10 апреля 1941 года племянник моей бабушки Густав Быховский с женой Марылей и детьми — четырехлетней Моникой, восемнадцатилетней Кристиной и девятнадцатилетним Рысем — прибыли на побережье Калифорнии. 15 апреля 1941 года, во вторник, сразу же после Пасхи, Рысь писал из Сан-Франциско в Варшаву своему другу Кшиштофу Камилу Бачиньскому: Дорогой Кшысик! Я тут пятый день. Путешествие прошло идеально, почти весь день солнце по дороге в Гонолулу, однако описывать его не хочется, во-первых, не имеет никакого значения, а во-вторых, рядом с проблемами, которые тут перед нами возникли, и новой жизнью, какую предстоит начать, жаль времени даже на то, чтобы думать об этом.

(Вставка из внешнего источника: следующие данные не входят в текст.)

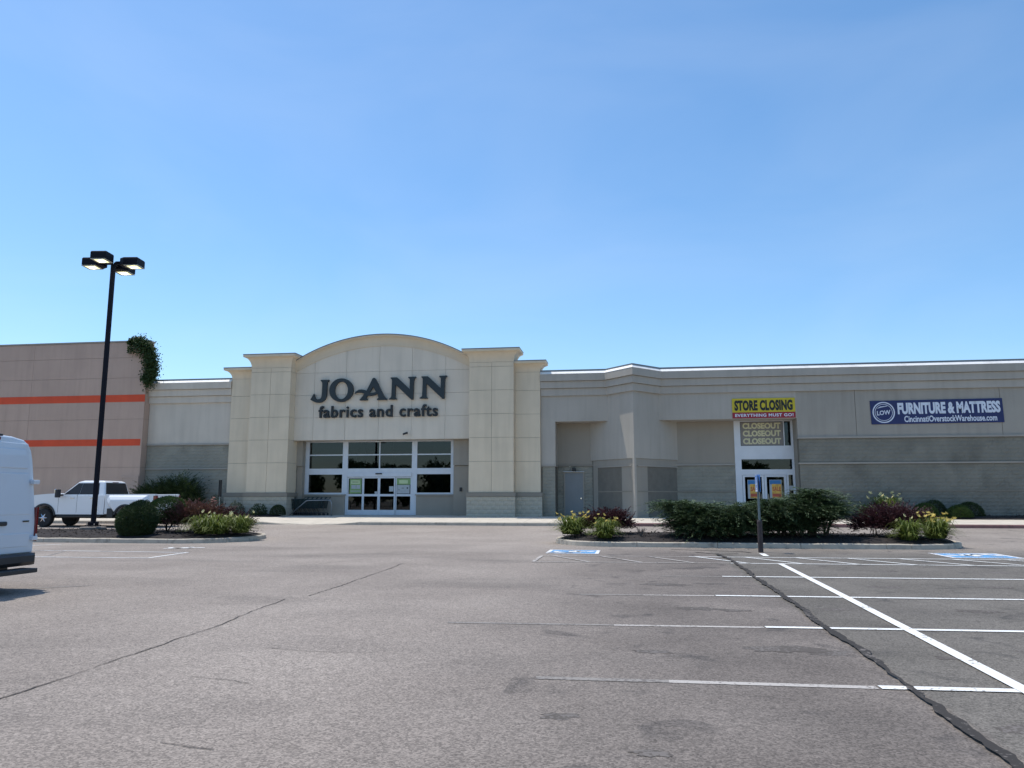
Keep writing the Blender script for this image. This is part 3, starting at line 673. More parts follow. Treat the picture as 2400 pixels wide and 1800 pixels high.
# room behind the glass
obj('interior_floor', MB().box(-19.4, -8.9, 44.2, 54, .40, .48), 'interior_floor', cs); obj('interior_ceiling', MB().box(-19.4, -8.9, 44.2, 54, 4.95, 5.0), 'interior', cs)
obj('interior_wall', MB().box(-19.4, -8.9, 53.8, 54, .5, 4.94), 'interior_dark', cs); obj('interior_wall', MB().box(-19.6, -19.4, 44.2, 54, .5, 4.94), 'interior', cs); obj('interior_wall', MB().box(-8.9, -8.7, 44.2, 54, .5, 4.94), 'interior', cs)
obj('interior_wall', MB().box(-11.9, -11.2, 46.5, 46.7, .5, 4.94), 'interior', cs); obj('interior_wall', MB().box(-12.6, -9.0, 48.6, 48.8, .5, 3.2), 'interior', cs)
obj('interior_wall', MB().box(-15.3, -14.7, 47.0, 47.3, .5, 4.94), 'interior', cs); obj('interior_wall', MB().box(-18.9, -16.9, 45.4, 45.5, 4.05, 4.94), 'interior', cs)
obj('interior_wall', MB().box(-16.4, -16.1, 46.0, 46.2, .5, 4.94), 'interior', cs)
# notices taped to the doors
def poster(parent, px, py, rects, y):
    for x0, x1, z0, z1, m in rects: obj('notice', MB().box(px + x0, px + x1, y - .006, y - .002, py + z0, py + z1), m, parent)
dl = [o for o in cs.children if o.name.startswith('sliding_door')]
poster(dl[0], -16.30, 1.74, [(0, .72, 0, .86, 'poster_green'), ], GY + .062)
for x0, x1, z0, z1, m in ((-16.24, -15.68, 2.30, 2.52, 'poster_lime'), (-16.2, -15.92, 2.02, 2.24, 'poster_pale'), (-15.89, -15.66, 2.02, 2.24, 'poster_pale'), (-16.14, -15.76, 2.40, 2.43, 'black_print'), (-16.24, -15.62, 1.86, 1.91, 'poster_pale')):
    obj('notice', MB().box(x0, x1, GY + .050, GY + .054, z0, z1), m, dl[0])
for x0, x1, z0, z1, m, q in ((-13.42, -12.59, 2.26, 2.61, 'poster_green', .056), (-13.28, -12.75, 2.32, 2.52, 'poster_lime', .050), (-13.40, -12.64, 1.74, 2.24, 'poster_pale', .056), (-13.12, -12.98, 2.04, 2.07, 'black_print', .050), (-12.82, -12.73, 2.02, 2.10, 'letter_small', .050), (-13.30, -13.26, 1.92, 1.99, 'letter_small', .050)):
    obj('notice', MB().box(x0, x1, GY + q, GY + q + .004, z0, z1), m, dl[3])
obj('notice', MB().box(-13.86, -13.60, GY + .004, GY + .008, 1.86, 2.16), 'poster_pale', dl[2]); obj('notice', MB().box(-14.74, -14.58, GY + .004, GY + .008, 1.72, 1.86), 'poster_pale', dl[1])

# raised lettering of the shop name
sg = thing('letter_sign', 'large dark letters JO-ANN over the store entrance', 'sign', (-14.3, 42.95, 7.1))
CXS = 8.25 / (2035 - 165); CZS = (8.46 - 7.12) / (392 - 78)
def JT(p): return (-18.43 + (p[0] - 165) * CXS, 7.14 + (392 - (p[1] + (p[0] - 850) * .0080)) * CZS)
def ell(cx, cy, rx, ry, n=40): return [(cx + rx * math.cos(2 * math.pi * i / n), cy + ry * math.sin(2 * math.pi * i / n)) for i in range(n)]
LJ = [[(297, 103), (415, 103), (417, 112), (393, 138), (388, 160), (388, 300), (385, 340), (370, 375), (345, 400), (310, 417), (270, 422), (230, 414), (195, 398), (162, 378), (207, 297), (218, 300), (218, 330), (228, 355), (248, 370), (272, 375), (295, 370), (310, 355), (318, 330), (320, 300), (322, 160), (318, 138), (297, 112)]]
LO = [ell(590, 250, 167, 164), ell(591, 253, 92, 122)]
LA = [[(1040, 84), (1060, 98), (1175, 325), (1200, 358), (1225, 378), (1222, 392), (1090, 393), (1088, 380), (1108, 362), (1098, 330), (1085, 302), (1060, 320), (1025, 332), (985, 336), (955, 332), (942, 350), (940, 364), (958, 382), (952, 396), (850, 396), (852, 382), (882, 348), (912, 302), (875, 290), (835, 286), (805, 290), (775, 303), (795, 272), (830, 250), (870, 243), (910, 250), (942, 262), (965, 215), (1020, 95)], [(1030, 206), (984, 284), (1005, 294), (1040, 292), (1070, 281)]]
LN = [[(1265, 90), (1275, 84), (1355, 84), (1530, 250), (1532, 120), (1528, 108), (1508, 92), (1510, 80), (1612, 78), (1614, 88), (1590, 112), (1585, 130), (1580, 392), (1555, 394), (1338, 185), (1336, 350), (1342, 365), (1360, 378), (1355, 388), (1250, 388), (1250, 376), (1275, 362), (1283, 345), (1288, 130), (1285, 112)]]
LN2 = [[(x + 418, y - 8) for x, y in LN[0]]]
for lp in (LJ, LO, LA, LN, LN2):
    me = curve_mesh([[JT(p) for p in q] for q in lp], .14)
    for v in me.vertices: v.co = (v.co.x, 42.90 - v.co.z, v.co.y)
    obj('letter', me, 'sign_letter', sg)
sg2 = thing('letter_sign', 'smaller dark letters reading fabrics and crafts above the entrance', 'sign', (-14.3, 42.95, 6.1))
letters('fabrics and crafts', -17.92, -10.72, 6.13, 6.84, 42.97, .12, 'letter_small', sg2, bold=.018, spacing=1.1)
# small wall fixtures
tag(obj('security_camera', MB().tube([(-12.55, 43.0, 5.16), (-12.55, 42.8, 5.16)], .03).box(-12.58, -12.52, 42.75, 42.85, 5.12, 5.2).tube([(-12.72, 42.72, 5.10), (-12.45, 42.78, 5.20)], .055), 'black', None), 'black bullet camera on the wall above the right window', 'camera')
tag(obj('door_light', MB().lathe([(.01, 0), (.17, .01), (.19, .05), (.12, .09), (.01, .1)], 'z', 16, (-14.5, 43.6, 4.73)), 'white', None), 'small white round light under the arch over the doors', 'light')
tag(obj('keypad', MB().box(-9.56, -9.42, 43.58, 43.645, 1.86, 2.08), 'black', None, bevel=.012), 'small black box on the wall right of the windows', 'switch box')

# ------------------------------------------------------------------ furniture store wing on the right
fs = thing('furniture_store', 'long grey store wing with stepped cornice and triangular prow', 'store', (10, 43, .45))
AP = (.36, 41.4)
path = [(-4.78, 43), (-1.05, 43), AP, (1.83, 43), (27, 43)]
cornice(path, fs, 'stucco_grey')
obj('parapet', sweep(path, ((-.01, 7.18), (-.01, 8.5), (-.6, 8.5), (-.6, 7.18))), 'stucco_grey', fs)
obj('roof', MB().box(-4.8, 27, 44.3, 66, 7.9, 8.05), 'membrane', fs)
obj('rear_wall', MB().box(-4.8, 27, 65.7, 66, .2, 7.88), 'stucco_dark', fs); obj('end_wall', MB().box(26.7, 27, 43.4, 65.7, .2, 7.88), 'stucco_dark', fs)
RB = 44.2                                             # back of the recesses
obj('wall', MB().box(-4.78, -3.97, 43.0, RB, 3.32, 7.178), 'stucco_grey', fs)
obj('belt_trim', MB().box(-4.78, -3.955, 42.96, RB, 3.22, 3.315), 'trim', fs)
obj('wall', MB().box(-4.78, -4.0, 43.06, RB, .3, 3.215), 'mortar', fs); blocks(-4.7, -4.0, .3, 3.21, 43.04, fs, 'block', seed=8)
obj('fascia', MB().box(-3.97, -.2, 43.0, RB + .2, 5.73, 7.178), 'stucco_grey', fs); obj('fascia', MB().box(1.0, 9.05, 43.0, RB + .2, 5.73, 7.178), 'stucco_grey', fs)
# left recess
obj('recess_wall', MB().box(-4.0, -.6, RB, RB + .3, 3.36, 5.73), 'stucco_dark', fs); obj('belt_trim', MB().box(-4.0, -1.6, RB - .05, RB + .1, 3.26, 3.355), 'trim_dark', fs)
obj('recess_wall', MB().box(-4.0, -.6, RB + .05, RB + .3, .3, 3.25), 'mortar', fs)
blocks(-3.98, -3.62, .3, 3.255, RB + .03, fs, 'block', seed=9); blocks(-2.46, -1.9, .3, 3.255, RB + .03, fs, 'block', seed=10); blocks(-3.62, -2.46, 2.98, 3.255, RB + .03, fs, 'block', seed=10)
dr = obj('door', MB().box(-3.55, -2.53, RB + .0, RB + .04, .50, 2.88), 'door_grey', fs)
obj('door_frame', MB().box(-3.62, -3.55, RB - .03, RB + .05, .49, 2.95).box(-2.53, -2.46, RB - .03, RB + .05, .49, 2.95).box(-3.55, -2.53, RB - .03, RB + .05, 2.882, 2.95), 'stucco_grey_low', dr)
obj('rain_drip', MB().box(-3.64, -2.44, RB - .10, RB - .032, 2.955, 2.98), 'aluminium', dr)
obj('door_handle', MB().box(-2.68, -2.60, RB - .06, RB - .002, 1.42, 1.5), 'chrome', dr)
tag(obj('wall_light', MB().box(-3.12, -2.92, RB - .26, RB - .0, 3.0, 3.17), 'black', None, bevel=.015), 'small dark box light over the grey side door', 'wall light')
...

Короче говоря, наше положение выглядит следующим образом: для отца возможностей уйма, но он ничего не может делать, поскольку нет эмигрантской визы, лишь обычная, туристическая. Следовательно, необходимо запастись назначением в какой-нибудь университет или учебное заведение, что не составляет труда, — пусть даже бесплатно, потом всем нам предстоит ехать на Кубу или в Мексику, и уже там, на основе этого назначения, получить вне квоты эмигрантскую визу. Все это легко устраивается, но, увы, на это уйдет 2–3 месяца, а хочется начать уже сейчас, ну и, сам понимаешь, мы без денег. Вернемся уже стопроцентными эмигрантами, и верю, все быстро наладится. Здесь большой спрос на психоаналитиков, которых постоянно не хватает, и они прекрасно зарабатывают. Об учебе пока не думаю, разве что каким-нибудь фуксом отхватить стипендию, а сейчас надо браться за любую работу. <…> Может, пригодились бы и мои каракули, которых уже набралось немало…

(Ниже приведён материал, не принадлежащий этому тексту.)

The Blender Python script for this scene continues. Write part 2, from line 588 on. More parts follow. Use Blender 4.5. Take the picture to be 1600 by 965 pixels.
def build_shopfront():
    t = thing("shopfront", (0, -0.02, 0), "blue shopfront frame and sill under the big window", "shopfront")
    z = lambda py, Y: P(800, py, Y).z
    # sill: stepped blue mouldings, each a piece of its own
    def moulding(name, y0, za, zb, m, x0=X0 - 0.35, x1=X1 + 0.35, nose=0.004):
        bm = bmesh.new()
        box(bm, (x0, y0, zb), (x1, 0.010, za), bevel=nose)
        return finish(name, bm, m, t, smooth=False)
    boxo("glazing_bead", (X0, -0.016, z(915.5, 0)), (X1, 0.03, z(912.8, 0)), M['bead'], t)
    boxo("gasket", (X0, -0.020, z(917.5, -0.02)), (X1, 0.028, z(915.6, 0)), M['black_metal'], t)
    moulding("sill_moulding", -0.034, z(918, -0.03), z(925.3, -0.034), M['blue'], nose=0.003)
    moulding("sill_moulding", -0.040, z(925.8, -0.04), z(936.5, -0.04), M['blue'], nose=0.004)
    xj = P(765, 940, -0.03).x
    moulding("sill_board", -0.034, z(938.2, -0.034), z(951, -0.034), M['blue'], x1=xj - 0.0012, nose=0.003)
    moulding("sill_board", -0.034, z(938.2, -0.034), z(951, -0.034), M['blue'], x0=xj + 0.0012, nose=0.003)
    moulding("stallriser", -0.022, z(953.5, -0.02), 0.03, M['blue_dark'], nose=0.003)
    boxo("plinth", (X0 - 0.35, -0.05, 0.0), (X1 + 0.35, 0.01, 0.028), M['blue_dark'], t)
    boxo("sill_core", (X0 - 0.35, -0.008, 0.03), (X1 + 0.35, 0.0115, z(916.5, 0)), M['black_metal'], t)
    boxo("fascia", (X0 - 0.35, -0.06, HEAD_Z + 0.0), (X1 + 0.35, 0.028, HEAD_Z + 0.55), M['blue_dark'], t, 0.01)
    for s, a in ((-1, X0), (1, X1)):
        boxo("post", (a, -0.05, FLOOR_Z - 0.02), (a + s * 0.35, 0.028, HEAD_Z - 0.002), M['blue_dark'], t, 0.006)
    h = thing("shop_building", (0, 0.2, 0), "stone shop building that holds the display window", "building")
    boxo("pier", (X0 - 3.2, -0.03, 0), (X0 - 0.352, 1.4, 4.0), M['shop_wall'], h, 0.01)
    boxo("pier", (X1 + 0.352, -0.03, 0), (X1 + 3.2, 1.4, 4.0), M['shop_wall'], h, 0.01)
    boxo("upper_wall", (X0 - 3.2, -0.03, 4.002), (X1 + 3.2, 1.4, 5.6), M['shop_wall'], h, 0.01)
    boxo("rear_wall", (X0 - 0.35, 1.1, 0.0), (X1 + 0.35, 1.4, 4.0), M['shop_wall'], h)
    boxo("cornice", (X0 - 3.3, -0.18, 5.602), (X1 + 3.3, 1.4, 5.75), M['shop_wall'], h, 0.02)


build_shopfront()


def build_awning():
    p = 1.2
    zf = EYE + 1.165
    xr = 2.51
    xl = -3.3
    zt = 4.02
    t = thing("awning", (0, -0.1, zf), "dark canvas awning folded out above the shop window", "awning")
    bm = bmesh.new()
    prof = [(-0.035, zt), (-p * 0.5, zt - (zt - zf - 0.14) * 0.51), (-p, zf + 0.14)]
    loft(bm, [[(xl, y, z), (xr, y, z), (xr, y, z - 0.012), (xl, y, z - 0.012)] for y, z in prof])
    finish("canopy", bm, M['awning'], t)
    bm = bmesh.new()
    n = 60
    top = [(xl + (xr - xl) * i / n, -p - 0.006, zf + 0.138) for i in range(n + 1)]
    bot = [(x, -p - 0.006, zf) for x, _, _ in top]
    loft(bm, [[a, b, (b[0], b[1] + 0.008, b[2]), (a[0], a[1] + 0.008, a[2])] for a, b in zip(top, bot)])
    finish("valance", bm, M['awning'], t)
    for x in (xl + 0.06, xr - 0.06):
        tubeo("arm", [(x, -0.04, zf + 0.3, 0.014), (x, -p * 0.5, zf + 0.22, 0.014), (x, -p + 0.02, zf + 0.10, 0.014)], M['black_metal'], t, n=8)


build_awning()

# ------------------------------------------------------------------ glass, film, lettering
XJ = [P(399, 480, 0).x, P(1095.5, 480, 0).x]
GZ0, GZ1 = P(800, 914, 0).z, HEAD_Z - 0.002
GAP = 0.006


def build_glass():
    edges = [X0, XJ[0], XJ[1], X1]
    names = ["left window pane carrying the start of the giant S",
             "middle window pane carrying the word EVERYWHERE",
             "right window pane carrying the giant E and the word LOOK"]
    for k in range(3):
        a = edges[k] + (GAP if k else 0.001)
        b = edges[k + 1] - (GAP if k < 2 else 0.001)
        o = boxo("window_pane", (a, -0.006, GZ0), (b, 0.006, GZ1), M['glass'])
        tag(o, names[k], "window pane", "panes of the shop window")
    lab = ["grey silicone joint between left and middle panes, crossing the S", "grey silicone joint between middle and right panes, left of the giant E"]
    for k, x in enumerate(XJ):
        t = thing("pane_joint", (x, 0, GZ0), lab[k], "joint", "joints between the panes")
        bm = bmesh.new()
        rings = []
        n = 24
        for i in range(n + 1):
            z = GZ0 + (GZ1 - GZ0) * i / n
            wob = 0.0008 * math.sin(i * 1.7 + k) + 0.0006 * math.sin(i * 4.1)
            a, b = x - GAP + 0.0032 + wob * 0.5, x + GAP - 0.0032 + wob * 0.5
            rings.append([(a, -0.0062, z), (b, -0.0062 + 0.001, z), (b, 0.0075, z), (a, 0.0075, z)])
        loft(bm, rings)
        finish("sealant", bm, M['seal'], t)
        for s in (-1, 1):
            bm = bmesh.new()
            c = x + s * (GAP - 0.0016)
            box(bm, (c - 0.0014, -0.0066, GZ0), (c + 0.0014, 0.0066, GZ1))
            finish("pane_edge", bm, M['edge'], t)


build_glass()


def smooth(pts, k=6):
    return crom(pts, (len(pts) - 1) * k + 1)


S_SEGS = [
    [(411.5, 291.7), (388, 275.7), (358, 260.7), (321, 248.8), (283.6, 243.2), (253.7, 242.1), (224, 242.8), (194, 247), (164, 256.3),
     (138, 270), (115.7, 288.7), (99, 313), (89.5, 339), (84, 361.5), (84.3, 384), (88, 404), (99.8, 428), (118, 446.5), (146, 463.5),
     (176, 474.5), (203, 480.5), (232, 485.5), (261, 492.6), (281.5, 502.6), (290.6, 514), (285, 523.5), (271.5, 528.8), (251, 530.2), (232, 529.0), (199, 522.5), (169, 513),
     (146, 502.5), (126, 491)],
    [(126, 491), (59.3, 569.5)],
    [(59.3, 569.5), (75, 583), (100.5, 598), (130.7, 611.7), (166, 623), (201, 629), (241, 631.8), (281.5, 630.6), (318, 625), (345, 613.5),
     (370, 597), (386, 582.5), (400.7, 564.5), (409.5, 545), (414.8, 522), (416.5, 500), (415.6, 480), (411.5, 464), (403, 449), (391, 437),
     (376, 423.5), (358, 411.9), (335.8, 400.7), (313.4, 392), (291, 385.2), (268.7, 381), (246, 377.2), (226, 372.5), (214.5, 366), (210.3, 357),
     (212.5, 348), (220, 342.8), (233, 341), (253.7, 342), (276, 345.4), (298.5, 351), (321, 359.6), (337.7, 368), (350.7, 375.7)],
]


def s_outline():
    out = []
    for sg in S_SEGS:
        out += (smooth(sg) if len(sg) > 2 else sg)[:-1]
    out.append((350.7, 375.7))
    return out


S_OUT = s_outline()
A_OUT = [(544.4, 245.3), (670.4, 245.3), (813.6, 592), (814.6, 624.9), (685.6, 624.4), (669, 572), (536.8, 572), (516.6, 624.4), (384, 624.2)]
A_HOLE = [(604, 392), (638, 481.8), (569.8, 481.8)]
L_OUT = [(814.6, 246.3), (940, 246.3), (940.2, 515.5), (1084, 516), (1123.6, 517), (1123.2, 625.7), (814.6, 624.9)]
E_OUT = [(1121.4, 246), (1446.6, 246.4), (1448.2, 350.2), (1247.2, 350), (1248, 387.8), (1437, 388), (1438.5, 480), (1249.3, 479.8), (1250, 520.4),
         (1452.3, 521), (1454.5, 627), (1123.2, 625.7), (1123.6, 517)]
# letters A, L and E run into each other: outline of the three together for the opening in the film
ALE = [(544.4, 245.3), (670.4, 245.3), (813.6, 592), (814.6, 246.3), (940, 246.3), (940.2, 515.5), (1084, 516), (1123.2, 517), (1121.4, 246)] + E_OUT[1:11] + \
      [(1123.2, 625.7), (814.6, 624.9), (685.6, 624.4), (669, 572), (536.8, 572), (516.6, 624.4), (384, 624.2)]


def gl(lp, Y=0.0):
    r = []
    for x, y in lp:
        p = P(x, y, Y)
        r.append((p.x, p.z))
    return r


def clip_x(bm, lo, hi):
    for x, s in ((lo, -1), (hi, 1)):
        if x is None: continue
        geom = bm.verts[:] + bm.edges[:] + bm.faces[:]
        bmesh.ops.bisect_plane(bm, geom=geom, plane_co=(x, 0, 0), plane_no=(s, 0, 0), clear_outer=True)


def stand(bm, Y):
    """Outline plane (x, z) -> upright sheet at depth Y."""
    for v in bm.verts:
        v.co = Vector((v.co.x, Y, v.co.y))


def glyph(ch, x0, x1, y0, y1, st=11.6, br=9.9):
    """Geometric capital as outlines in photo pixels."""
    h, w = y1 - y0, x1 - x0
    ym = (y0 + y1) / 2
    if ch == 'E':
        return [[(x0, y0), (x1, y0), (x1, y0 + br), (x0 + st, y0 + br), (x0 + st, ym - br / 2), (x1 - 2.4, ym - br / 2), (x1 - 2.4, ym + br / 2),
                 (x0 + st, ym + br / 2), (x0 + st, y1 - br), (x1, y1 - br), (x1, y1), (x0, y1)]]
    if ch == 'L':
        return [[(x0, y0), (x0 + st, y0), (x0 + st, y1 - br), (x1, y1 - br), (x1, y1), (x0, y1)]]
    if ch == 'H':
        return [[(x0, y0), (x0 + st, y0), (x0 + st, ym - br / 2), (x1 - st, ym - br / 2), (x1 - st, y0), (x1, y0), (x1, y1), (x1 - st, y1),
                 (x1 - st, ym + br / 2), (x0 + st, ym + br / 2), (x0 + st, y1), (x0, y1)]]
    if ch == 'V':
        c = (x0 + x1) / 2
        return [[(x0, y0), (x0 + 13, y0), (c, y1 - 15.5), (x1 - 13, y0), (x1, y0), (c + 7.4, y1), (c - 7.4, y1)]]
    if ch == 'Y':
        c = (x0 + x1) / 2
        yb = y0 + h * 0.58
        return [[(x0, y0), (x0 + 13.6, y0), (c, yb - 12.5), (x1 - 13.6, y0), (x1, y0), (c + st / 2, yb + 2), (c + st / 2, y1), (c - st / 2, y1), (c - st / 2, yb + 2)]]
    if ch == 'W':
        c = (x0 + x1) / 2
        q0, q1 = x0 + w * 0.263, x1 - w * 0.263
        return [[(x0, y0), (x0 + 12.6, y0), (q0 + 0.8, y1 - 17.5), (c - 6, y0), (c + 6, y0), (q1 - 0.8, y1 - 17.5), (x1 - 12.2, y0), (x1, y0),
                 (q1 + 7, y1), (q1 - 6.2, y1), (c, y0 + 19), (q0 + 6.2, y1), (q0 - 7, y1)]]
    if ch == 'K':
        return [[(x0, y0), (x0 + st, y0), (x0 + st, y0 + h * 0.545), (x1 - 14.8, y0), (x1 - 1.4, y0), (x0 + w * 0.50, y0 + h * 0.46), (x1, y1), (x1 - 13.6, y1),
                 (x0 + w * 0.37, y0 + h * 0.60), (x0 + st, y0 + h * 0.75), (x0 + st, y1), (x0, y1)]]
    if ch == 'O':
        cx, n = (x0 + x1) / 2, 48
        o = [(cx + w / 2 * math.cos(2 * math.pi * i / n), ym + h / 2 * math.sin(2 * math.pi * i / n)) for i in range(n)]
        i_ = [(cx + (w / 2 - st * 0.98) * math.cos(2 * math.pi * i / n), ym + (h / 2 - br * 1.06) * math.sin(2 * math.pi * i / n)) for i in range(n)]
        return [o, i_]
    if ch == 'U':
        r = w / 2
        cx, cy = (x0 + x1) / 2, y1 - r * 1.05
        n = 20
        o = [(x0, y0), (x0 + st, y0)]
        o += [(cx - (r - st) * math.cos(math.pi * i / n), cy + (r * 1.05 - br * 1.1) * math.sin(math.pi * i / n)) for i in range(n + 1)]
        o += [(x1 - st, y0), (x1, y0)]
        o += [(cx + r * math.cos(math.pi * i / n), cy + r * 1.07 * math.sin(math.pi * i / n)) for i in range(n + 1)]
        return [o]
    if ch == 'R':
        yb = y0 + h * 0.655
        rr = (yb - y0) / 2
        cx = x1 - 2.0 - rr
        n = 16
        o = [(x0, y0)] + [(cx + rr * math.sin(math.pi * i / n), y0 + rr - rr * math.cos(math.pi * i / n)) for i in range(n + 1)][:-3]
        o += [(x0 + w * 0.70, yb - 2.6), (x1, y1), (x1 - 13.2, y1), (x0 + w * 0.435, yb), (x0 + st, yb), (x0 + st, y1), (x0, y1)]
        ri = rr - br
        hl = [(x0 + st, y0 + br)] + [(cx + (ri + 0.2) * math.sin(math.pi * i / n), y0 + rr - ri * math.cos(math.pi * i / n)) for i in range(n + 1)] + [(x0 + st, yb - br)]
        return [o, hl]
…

В 1999 году я привезла из Нью-Йорка эти «каракули», которые сохранила Моника Быховская-Холмс. Среди них есть цикл коротких стихотворений, а точнее — сжатые, поэтические рассказы под общим названием «Сентябрь 1939-го». Несколько милых стихов, написанных в Вильно и после, в них тоска по родному краю, городу, дому. Повесть «Возвращение», герой которой, подобно Рысю, бежит от немцев в Вильно, пересекая «зеленую границу», но потом отказывается от возможности уйти в свободный и открытый мир и через ту же «зеленую границу» возвращается в Варшаву для подпольной борьбы. Видимо, его здорово угнетало вынужденное, а скорее даже вымоленное отцом решение покинуть Польшу. Ведь он, как и все его поколение, был воспитан в духе патриотизма и верности отчизне. Борьба за свободу изначально была делом чести и совести. Его терзала мысль о предательстве.
В апреле 1941 года поэт Кшиштоф Бачиньский, спасаясь от гитлеровских расправ и укрывшись на несколько дней в больнице, видел сон, в котором он присутствует на собственных похоронах[84]. А в это время Рысь, с присущей ему оптимистической предприимчивостью, строил планы на новую жизнь. От отца он унаследовал умение молниеносно заводить близкие знакомства: на страницах его писем мелькают десятки людей, которые одаривали его своей дружбой, столь необходимой молодому человеку, оказавшемуся в одиночестве и на чужбине. Он решил никуда со своими не ехать, а остаться — исключительно по собственному желанию. И хотя в письме к другу пишет еще, что отправляется с родителями в Нью-Йорк, видимо, уже тогда он задумал учиться в Калифорнии.